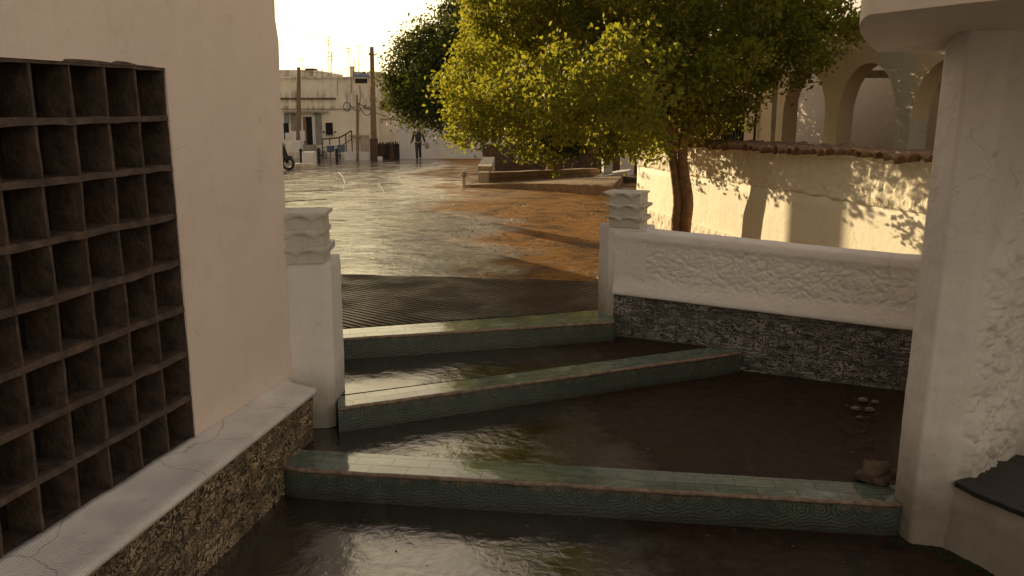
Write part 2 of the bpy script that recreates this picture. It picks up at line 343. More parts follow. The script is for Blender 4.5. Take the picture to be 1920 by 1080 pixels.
# the road starts at the back edge of the top step
e0 = G(633, 618, 0); e1 = G(1120, 583, 0); slope = (e1.y-e0.y)/(e1.x-e0.x)
def backedge(x): return e0.y+slope*(max(-3, min(2.4, x))-e0.x)
V = []
for j, y in enumerate(ys):
    for x in xs:
        yy = y if j else backedge(x)+.002
        if j == 1: yy = max(yy+.0, backedge(x)+.25)
        if j == 2: yy = max(yy, backedge(x)+.5)
        V.append((x, yy, min(0, rz(yy))))
nx = len(xs); m.add(V, [(j*nx+i, j*nx+i+1, (j+1)*nx+i+1, (j+1)*nx+i) for j in range(len(ys)-1) for i in range(nx-1)])
struct('road', m, MT['road'])
m = MB(); m.add([(-60, -40, -.62), (60, -40, -.62), (60, 7.2, -.62), (-60, 7.2, -.62)], [(0, 1, 2, 3)]); struct('ground', m, MT['concrete'])
# grooved ramp slab laid on the road
def groovemat():
    t = T('grooved_concrete'); a = t.dot((.618, .786, 0)); n = t.noise(1.6, 5, .6)
    ph = t.ma('ADD', t.ma('MULTIPLY', a, 2*math.pi/.062), t.ma('MULTIPLY', n, 3.5)); ph = t.ma('ADD', ph, t.ma('MULTIPLY', t.noise(14, 4), 1.3))
    s = t.ma('SINE', ph); x = t.xyz()[0]
    base = t.ramp(t.noise(4, 6, .7), (.3, (.085, .055, .032)), (.7, (.24, .165, .095)))
    red = t.n('MapRange', Value=t.ma('ADD', x, t.ma('MULTIPLY', n, .8)), i1=-.1, i2=.9, i3=0.0, i4=.75).outputs[0]
    base = t.mix(red, base, (.16, .070, .038))
    fade = t.ramp(t.noise(1.3, 4, .6), (.36, .15), (.55, 1)); s = t.ma('MULTIPLY', s, fade)
    c = t.mix(t.ramp(s, (.0, 1), (.45, 0)), base, (.010, .007, .005))
    t.set(Base_Color=c, Roughness=t.ramp(t.noise(2, 5), (.40, .30), (.6, .7)), IOR=1.32)
    t.bump(t.ma('ADD', t.ma('MULTIPLY', s, .6), t.ma('MULTIPLY', t.noise(40, 4, .7), .5)), 1.0, .045); return t.m
f0 = Rd(628, 514); f1 = Rd(1122, 527); m = MB(); n = 60; top = []; bot = []
for i in range(n+1):
    x = -2.6+4.3*i/n; yb = backedge(x)+.004; ya = f0.y+(f1.y-f0.y)*(x-f0.x)/(f1.x-f0.x)+.05*nz((x, 0, 0), 2.3)
    for k in range(9):
        y = yb+(ya-yb)*k/8; top.append((x, y, min(0, rz(y))+.006-(.006 if k == 8 else 0)+.001))
m.add(top, [(i*9+k, (i+1)*9+k, (i+1)*9+k+1, i*9+k+1) for i in range(n) for k in range(8)])
struct('path', m, groovemat(), smooth=True)
def ribbon(name, px, wd_, h, mat):
    m = MB(); P = [Rd(*q) for q in px]; Q = []
    for i in range(len(P)-1): Q += [P[i].lerp(P[i+1], k/8) for k in range(8)]
    Q.append(P[-1]); loops = []
    for i, p in enumerate(Q):
        d = (Q[min(i+1, len(Q)-1)]-Q[max(i-1, 0)]); d.z = 0; d.normalize(); n_ = Vector((-d.y, d.x, 0)); w_ = wd_*(.75+.6*noise.noise(p*2))
        loops.append([p-n_*w_+Vector((0, 0, -.004)), p-n_*w_*.6+Vector((0, 0, h)), p+n_*w_*.6+Vector((0, 0, h)), p+n_*w_+Vector((0, 0, -.004))])
    m.loft(loops); return struct(name, m, mat)
ribbon('kerb', [(634, 322), (642, 330), (647, 342), (643, 354), (620, 362), (580, 364), (530, 366)], .022, .006, MT['concrete'])
ribbon('road_joint', [(708, 343), (716, 352), (722, 364), (715, 380), (712, 395)], .012, .004, MT['concrete'])
ribbon('road_joint', [(530, 359), (580, 358), (640, 356)], .09, .012, MT['darkwall'])
ribbon('road_joint', [(530, 379), (560, 376), (612, 374)], .07, .01, MT['darkwall'])
ribbon('road_joint', [(712, 345), (735, 344.5), (752, 345.5)], .08, .012, MT['darkwall'])
# ------------------------------------------------------------------ the stair: three tiled steps and wet landings
def step(label, a, b, dirback, depth, hgt, back_a=None, back_b=None, seed=0, roundleft=0):
    a = Vector(a); b = Vector(b); d = (b-a); d.z = 0; L = d.length; d.normalize(); per = Vector((-d.y, d.x, 0))
    root = thing('tiled_step', label, 'step', a, 'green tiled steps')
    n = int(L/.02); pa = seg(a, b, n)
    ba = Vector(back_a) if back_a else a+per*depth; bb = Vector(back_b) if back_b else b+per*depth
    def wob(i): return .006*nz((i*.02, seed*5, 0), 3)+.004*nz((i*.02, seed*9, 0), 11)
    def rl(i):
        s = i*.02
        return roundleft*(1-math.sqrt(max(0, 1-(1-min(1, s/.16))**2))) if roundleft else 0
    # tread
    m = MB(); loops = []
    for i, p in enumerate(pa):
        q = ba.lerp(bb, i/n); w_ = wob(i); f = p-per*w_+per*rl(i)*.6
        loops.append([f+Vector((0, 0, -.012)), f+Vector((0, 0, -.001)), f+per*.006+Vector((0, 0, .003)), f.lerp(q, .5)+Vector((0, 0, .004+.002*nz((i*.02, 3, seed), 4))), q+Vector((0, 0, .003)), q+Vector((0, 0, -.03))])
    m.loft(loops); m.build('tread', tile_tread('green_tile_tread', tuple(d), tuple(per)), root, smooth=False)
    # riser
    m = MB(); loops = []
    for i, p in enumerate(pa):
        w_ = wob(i); f = p-per*w_*.6+per*(.006+rl(i)*.6); nb = .004*nz((i*.02, seed, 7), 6)
        q = ba.lerp(bb, i/n)-per*.01
        loops.append([f+per*(.0)+Vector((0, 0, -hgt-.03)), f-per*nb+Vector((0, 0, -hgt*.6)), f+Vector((0, 0, -hgt*.3)), f+Vector((0, 0, -.013)), q+Vector((0, 0, -.031)), q+Vector((0, 0, -hgt-.03))])
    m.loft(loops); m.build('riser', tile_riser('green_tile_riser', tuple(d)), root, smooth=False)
    # worn nosing
    m = MB(); loops = []
    for i, p in enumerate(pa):
        w_ = wob(i); f = p-per*w_+per*rl(i)*.6; h = .008+.010*nz((i*.02, 2, seed), 5)+.004*nz((i*.02, 2, seed), 31)
        loops.append([f-per*.004+Vector((0, 0, -.008-h)), f-per*(.005+.002*nz((i*.02, 8, seed), 23))+Vector((0, 0, -.006)), f-per*.002+Vector((0, 0, .002)), f+per*(.010+.006*nz((i*.02, 5, seed), 18))+Vector((0, 0, .0046)), f+per*.008+Vector((0, 0, -.012))])
    m.loft(loops); m.build('nosing', MT['pinkedge'], root, smooth=True)
    return root
def ext(p, q, s): p = Vector(p); q = Vector(q); return p+(q-p)*s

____

STATED EXERCISE: Word for word, quote the full listing, omitting every picture.

RESULT OF THIS TASK:
Write part 2 of the bpy script that recreates this picture. It picks up at line 343. More parts follow. The script is for Blender 4.5. Take the picture to be 1920 by 1080 pixels.
# the road starts at the back edge of the top step
e0 = G(633, 618, 0); e1 = G(1120, 583, 0); slope = (e1.y-e0.y)/(e1.x-e0.x)
def backedge(x): return e0.y+slope*(max(-3, min(2.4, x))-e0.x)
V = []
for j, y in enumerate(ys):
    for x in xs:
        yy = y if j else backedge(x)+.002
        if j == 1: yy = max(yy+.0, backedge(x)+.25)
        if j == 2: yy = max(yy, backedge(x)+.5)
        V.append((x, yy, min(0, rz(yy))))
nx = len(xs); m.add(V, [(j*nx+i, j*nx+i+1, (j+1)*nx+i+1, (j+1)*nx+i) for j in range(len(ys)-1) for i in range(nx-1)])
struct('road', m, MT['road'])
m = MB(); m.add([(-60, -40, -.62), (60, -40, -.62), (60, 7.2, -.62), (-60, 7.2, -.62)], [(0, 1, 2, 3)]); struct('ground', m, MT['concrete'])
# grooved ramp slab laid on the road
def groovemat():
    t = T('grooved_concrete'); a = t.dot((.618, .786, 0)); n = t.noise(1.6, 5, .6)
    ph = t.ma('ADD', t.ma('MULTIPLY', a, 2*math.pi/.062), t.ma('MULTIPLY', n, 3.5)); ph = t.ma('ADD', ph, t.ma('MULTIPLY', t.noise(14, 4), 1.3))
    s = t.ma('SINE', ph); x = t.xyz()[0]
    base = t.ramp(t.noise(4, 6, .7), (.3, (.085, .055, .032)), (.7, (.24, .165, .095)))
    red = t.n('MapRange', Value=t.ma('ADD', x, t.ma('MULTIPLY', n, .8)), i1=-.1, i2=.9, i3=0.0, i4=.75).outputs[0]
    base = t.mix(red, base, (.16, .070, .038))
    fade = t.ramp(t.noise(1.3, 4, .6), (.36, .15), (.55, 1)); s = t.ma('MULTIPLY', s, fade)
    c = t.mix(t.ramp(s, (.0, 1), (.45, 0)), base, (.010, .007, .005))
    t.set(Base_Color=c, Roughness=t.ramp(t.noise(2, 5), (.40, .30), (.6, .7)), IOR=1.32)
    t.bump(t.ma('ADD', t.ma('MULTIPLY', s, .6), t.ma('MULTIPLY', t.noise(40, 4, .7), .5)), 1.0, .045); return t.m
f0 = Rd(628, 514); f1 = Rd(1122, 527); m = MB(); n = 60; top = []; bot = []
for i in range(n+1):
    x = -2.6+4.3*i/n; yb = backedge(x)+.004; ya = f0.y+(f1.y-f0.y)*(x-f0.x)/(f1.x-f0.x)+.05*nz((x, 0, 0), 2.3)
    for k in range(9):
        y = yb+(ya-yb)*k/8; top.append((x, y, min(0, rz(y))+.006-(.006 if k == 8 else 0)+.001))
m.add(top, [(i*9+k, (i+1)*9+k, (i+1)*9+k+1, i*9+k+1) for i in range(n) for k in range(8)])
struct('path', m, groovemat(), smooth=True)
def ribbon(name, px, wd_, h, mat):
    m = MB(); P = [Rd(*q) for q in px]; Q = []
    for i in range(len(P)-1): Q += [P[i].lerp(P[i+1], k/8) for k in range(8)]
    Q.append(P[-1]); loops = []
    for i, p in enumerate(Q):
        d = (Q[min(i+1, len(Q)-1)]-Q[max(i-1, 0)]); d.z = 0; d.normalize(); n_ = Vector((-d.y, d.x, 0)); w_ = wd_*(.75+.6*noise.noise(p*2))
        loops.append([p-n_*w_+Vector((0, 0, -.004)), p-n_*w_*.6+Vector((0, 0, h)), p+n_*w_*.6+Vector((0, 0, h)), p+n_*w_+Vector((0, 0, -.004))])
    m.loft(loops); return struct(name, m, mat)
ribbon('kerb', [(634, 322), (642, 330), (647, 342), (643, 354), (620, 362), (580, 364), (530, 366)], .022, .006, MT['concrete'])
ribbon('road_joint', [(708, 343), (716, 352), (722, 364), (715, 380), (712, 395)], .012, .004, MT['concrete'])
ribbon('road_joint', [(530, 359), (580, 358), (640, 356)], .09, .012, MT['darkwall'])
ribbon('road_joint', [(530, 379), (560, 376), (612, 374)], .07, .01, MT['darkwall'])
ribbon('road_joint', [(712, 345), (735, 344.5), (752, 345.5)], .08, .012, MT['darkwall'])
# ------------------------------------------------------------------ the stair: three tiled steps and wet landings
def step(label, a, b, dirback, depth, hgt, back_a=None, back_b=None, seed=0, roundleft=0):
    a = Vector(a); b = Vector(b); d = (b-a); d.z = 0; L = d.length; d.normalize(); per = Vector((-d.y, d.x, 0))
    root = thing('tiled_step', label, 'step', a, 'green tiled steps')
    n = int(L/.02); pa = seg(a, b, n)
    ba = Vector(back_a) if back_a else a+per*depth; bb = Vector(back_b) if back_b else b+per*depth
    def wob(i): return .006*nz((i*.02, seed*5, 0), 3)+.004*nz((i*.02, seed*9, 0), 11)
    def rl(i):
        s = i*.02
        return roundleft*(1-math.sqrt(max(0, 1-(1-min(1, s/.16))**2))) if roundleft else 0
    # tread
    m = MB(); loops = []
    for i, p in enumerate(pa):
        q = ba.lerp(bb, i/n); w_ = wob(i); f = p-per*w_+per*rl(i)*.6
        loops.append([f+Vector((0, 0, -.012)), f+Vector((0, 0, -.001)), f+per*.006+Vector((0, 0, .003)), f.lerp(q, .5)+Vector((0, 0, .004+.002*nz((i*.02, 3, seed), 4))), q+Vector((0, 0, .003)), q+Vector((0, 0, -.03))])
    m.loft(loops); m.build('tread', tile_tread('green_tile_tread', tuple(d), tuple(per)), root, smooth=False)
    # riser
    m = MB(); loops = []
    for i, p in enumerate(pa):
        w_ = wob(i); f = p-per*w_*.6+per*(.006+rl(i)*.6); nb = .004*nz((i*.02, seed, 7), 6)
        q = ba.lerp(bb, i/n)-per*.01
        loops.append([f+per*(.0)+Vector((0, 0, -hgt-.03)), f-per*nb+Vector((0, 0, -hgt*.6)), f+Vector((0, 0, -hgt*.3)), f+Vector((0, 0, -.013)), q+Vector((0, 0, -.031)), q+Vector((0, 0, -hgt-.03))])
    m.loft(loops); m.build('riser', tile_riser('green_tile_riser', tuple(d)), root, smooth=False)
    # worn nosing
    m = MB(); loops = []
    for i, p in enumerate(pa):
        w_ = wob(i); f = p-per*w_+per*rl(i)*.6; h = .008+.010*nz((i*.02, 2, seed), 5)+.004*nz((i*.02, 2, seed), 31)
        loops.append([f-per*.004+Vector((0, 0, -.008-h)), f-per*(.005+.002*nz((i*.02, 8, seed), 23))+Vector((0, 0, -.006)), f-per*.002+Vector((0, 0, .002)), f+per*(.010+.006*nz((i*.02, 5, seed), 18))+Vector((0, 0, .0046)), f+per*.008+Vector((0, 0, -.012))])
    m.loft(loops); m.build('nosing', MT['pinkedge'], root, smooth=True)
    return root
def ext(p, q, s): p = Vector(p); q = Vector(q); return p+(q-p)*s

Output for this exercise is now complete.